Harmonic maps between Riemannian manifolds satisfy a system of quasi-linear partial differential equations. In order to have existence results one would solve PDE’s on certain manifolds. In the case when the sectional curvature of the target manifold is nonpositive or the image of the map is contained in a geodesic convex neighborhood, such a problem has been solved in [E-S], [H-K-W] and [S-U1] by PDE method. But, for maps into positively curved manifolds, especially for harmonic maps between spheres, the PDE method is not successful. By heat flow method the solution blows up at finite time (cf. [C-G], [D2], [C-D]). In this case any harmonic map is unstable (see [X1], [Le1]) and the direct method is not applicable.
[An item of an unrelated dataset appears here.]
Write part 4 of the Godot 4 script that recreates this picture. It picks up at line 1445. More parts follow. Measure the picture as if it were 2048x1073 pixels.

If the manifolds possess an additional geometric structure and the maps between them are equivariant, one can find special solutions to the harmonicity equations. This method has been successfully utilized in [Sm2], [P-R], [D1], [E-R1] [Ur], [X13], [X14] and [X15]. Recently, in their monograph [E-R2] Eells-Ratto emphasize the ODE method to the elliptic variational problems. The present chapter is also devoted to the equivariant harmonic maps. Besides single ODE, the reduction equations can also be a system of ODE’s or a single PDE with fewer independent variables than the original harmonicity equations. Such examples show that the equivariant method is a potential method to find nonminimal critical points in geometric variational problems.